You represent to Six Clovers that you are in compliance with all applicable privacy laws, you have obtained all necessary rights and consents under applicable law to disclose to Six Clovers, or allow Six Clovers to collect, use, retain and disclose any Card Data that you provide to us or authorize us to collect, including information that we may collect directly from your end users via cookies or other means. If you receive information about others, including cardholders, through the use of the Service, you must keep such information confidential and only use it in connection with the Service. You may not disclose or distribute any such information to a third party or use any such information for marketing purposes unless you receive the express consent of the user to do so. You may not disclose Card Data to any third party, other than in connection with processing a card transaction requested by your customer under the Service and in a manner consistent with PCI DSS and applicable law. You can also view here: https://sixclovers.com/privacy/.

Limitation of Liability

In no event shall a party be liable to the other for any special, consequential, or punitive damages, including but not limited to, lost profits, even if such party knew of the possibility of such damages. Each party’s liability to the other party or to any party claiming by, through or under the other party, shall be limited in the aggregate for the Term of this Agreement to six (6) times the fees invoiced by Six Clovers in the month in which the event giving rise to the claim occurred. This Section 19 shall not apply to a party’s indemnification obligations hereunder; losses arising from a party’s breach of its confidentiality obligations; a party’s liability for fees, fines or assessments; and a party’s fraudulence, gross negligence or willful misconduct.

Restricted Use

You are required to obey all laws, rules, and regulations applicable to your use of the Service and we reserve the right to restrict access to the Service by any entity that is considered in violation of this requirement.

Suspicion of Unauthorized or Illegal Use

We reserve the right to not store or submit any transaction you submit which we believe is in violation of this Agreement, any other Six Clovers agreement, or exposes you or other Six Clovers users to harm, including but not limited to fraud and other criminal acts. You are hereby granting us authorization to share information with law enforcement about you, your transactions, or your Six Clovers account if we reasonably suspect that your use of Six Clovers has been for an unauthorized, illegal, or criminal purpose.

Force Majeure

In no event shall Merchant or Six Clovers be liable with respect to the failure of its duties and obligations under this Agreement, other than an obligation to pay money, which is attributable to acts of God, war, terrorism, conditions or events of nature, civil disturbances, work stoppages, equipment failures, power failures, fire, or other similar events beyond its control.

Relationship of Parties

The parties are and shall remain independent contractors. Nothing herein contained shall be construed as constituting a partnership, joint venture or agency between Merchant and Six Clovers.

Assignment

Merchant may not assign (including by way of merger, sale of stock or sale of assets) this Agreement, in whole or in part, without Six Clovers’s prior written consent except that such consent shall not be required for the assignment of this Agreement to a parent, affiliate, or a subsidiary of Merchant, which assignment shall not relieve Merchant of its obligation hereunder. Any attempt by Merchant to assign this Agreement in violation of this paragraph shall be void and without effect. Six Clovers may assign this Agreement in whole or in part, provided that such assignment shall not relive Six Clovers of its obligations hereunder.

Governing Law

This Agreement shall be governed by and constructed in accordance with the laws of England and the parties submit to the exclusive jurisdiction of the English courts.

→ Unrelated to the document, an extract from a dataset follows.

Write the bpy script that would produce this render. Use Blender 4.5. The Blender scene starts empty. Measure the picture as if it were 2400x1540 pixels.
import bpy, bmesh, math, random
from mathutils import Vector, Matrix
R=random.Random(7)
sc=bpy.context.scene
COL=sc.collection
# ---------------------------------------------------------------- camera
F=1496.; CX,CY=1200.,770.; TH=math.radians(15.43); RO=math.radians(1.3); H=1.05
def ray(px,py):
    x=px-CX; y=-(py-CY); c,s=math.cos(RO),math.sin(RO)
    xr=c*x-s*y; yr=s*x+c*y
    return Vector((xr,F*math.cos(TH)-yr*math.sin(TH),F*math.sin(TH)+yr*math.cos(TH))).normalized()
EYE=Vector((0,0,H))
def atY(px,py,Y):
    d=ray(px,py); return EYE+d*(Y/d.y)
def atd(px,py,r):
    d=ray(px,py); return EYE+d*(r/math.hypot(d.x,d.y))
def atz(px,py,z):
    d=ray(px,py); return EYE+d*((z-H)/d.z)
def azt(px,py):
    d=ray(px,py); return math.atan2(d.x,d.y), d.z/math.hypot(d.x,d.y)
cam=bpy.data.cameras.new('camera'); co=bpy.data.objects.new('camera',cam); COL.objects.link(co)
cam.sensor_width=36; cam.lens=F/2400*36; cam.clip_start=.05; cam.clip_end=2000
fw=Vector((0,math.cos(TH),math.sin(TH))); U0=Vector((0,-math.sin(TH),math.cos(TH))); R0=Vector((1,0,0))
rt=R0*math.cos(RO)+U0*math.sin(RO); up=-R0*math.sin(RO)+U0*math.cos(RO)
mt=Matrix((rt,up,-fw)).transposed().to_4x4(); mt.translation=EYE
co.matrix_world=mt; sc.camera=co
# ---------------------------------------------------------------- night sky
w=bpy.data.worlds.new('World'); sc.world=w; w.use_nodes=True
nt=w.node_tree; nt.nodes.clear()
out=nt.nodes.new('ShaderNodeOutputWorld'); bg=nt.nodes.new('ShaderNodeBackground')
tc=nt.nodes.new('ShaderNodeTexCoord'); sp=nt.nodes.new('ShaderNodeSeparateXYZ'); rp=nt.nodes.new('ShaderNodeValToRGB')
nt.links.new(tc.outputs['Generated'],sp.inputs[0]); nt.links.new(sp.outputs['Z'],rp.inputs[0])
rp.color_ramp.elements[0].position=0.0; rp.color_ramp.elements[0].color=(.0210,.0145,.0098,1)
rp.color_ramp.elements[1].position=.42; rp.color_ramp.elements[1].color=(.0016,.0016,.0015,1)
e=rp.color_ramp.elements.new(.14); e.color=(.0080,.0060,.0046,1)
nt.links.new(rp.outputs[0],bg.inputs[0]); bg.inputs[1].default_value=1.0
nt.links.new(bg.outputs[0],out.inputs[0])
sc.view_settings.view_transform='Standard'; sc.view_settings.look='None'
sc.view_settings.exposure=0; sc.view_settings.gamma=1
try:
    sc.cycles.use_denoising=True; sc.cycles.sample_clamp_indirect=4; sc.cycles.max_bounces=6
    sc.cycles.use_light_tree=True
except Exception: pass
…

Entire Agreement; Amendments
  • This Agreement constitutes the entire agreement between the parties hereto relating to the subject matter hereof and all prior negotiations, agreements and understandings, whether oral or written, are superseded hereby. This Agreement shall be binding on and inure to the benefit of each of the parties and their permitted successors and assigns.

  • Six Clovers may amend this Agreement at any time by notifying Merchant. The amended Agreement shall be effective, and shall be deemed accepted by Merchant, upon the sending of notice to Merchant and shall apply with respect to Billing Transactions initiated after the sending date. If an amendment to the Agreement reduces Merchant’s rights or increases Merchant’s responsibilities, Six Clovers shall provide Merchant with not less than thirty (30) days prior notice of the amendment. In the event that Merchant does not agree with an amendment, Merchant must terminate its use of the Billing Services, which shall be Merchant’s sole and exclusive remedy.

Counterparts

This Agreement may be executed in several counterparts, all of which together shall constitute one and the same instrument.

Notice

Six Clovers may provide Merchant with notices and communications by email, regular mail, or postings on the Six Clovers web site www.sixclovers.com or by any other reasonable means. Except as otherwise set forth herein, any Merchant notice to Six Clovers must be sent by email at support@sixclovers.com.

Other Provisions

The failure of Six Clovers to exercise or enforce any right or provision of the Agreement shall not constitute a waiver of the right or provision. Headings are for reference purposes only and shall not be used for interpretation of this Agreement. All amounts stated in this Agreement are denominated in United States dollars. The Policies and URLs referenced in this Agreement are incorporated by reference and may be updated by Six Clovers from time to time. If any provision of this Agreement is adjudged by any court of competent jurisdiction to be unenforceable or invalid, that provision shall be limited or eliminated to the minimum extent necessary so that this Agreement shall otherwise remain in full force and effect and remain enforceable between the parties. This Agreement is not intended and shall not be construed to create any rights or remedies in any parties other than Merchant and Six Clovers and no other person may assert any rights as a third party beneficiary.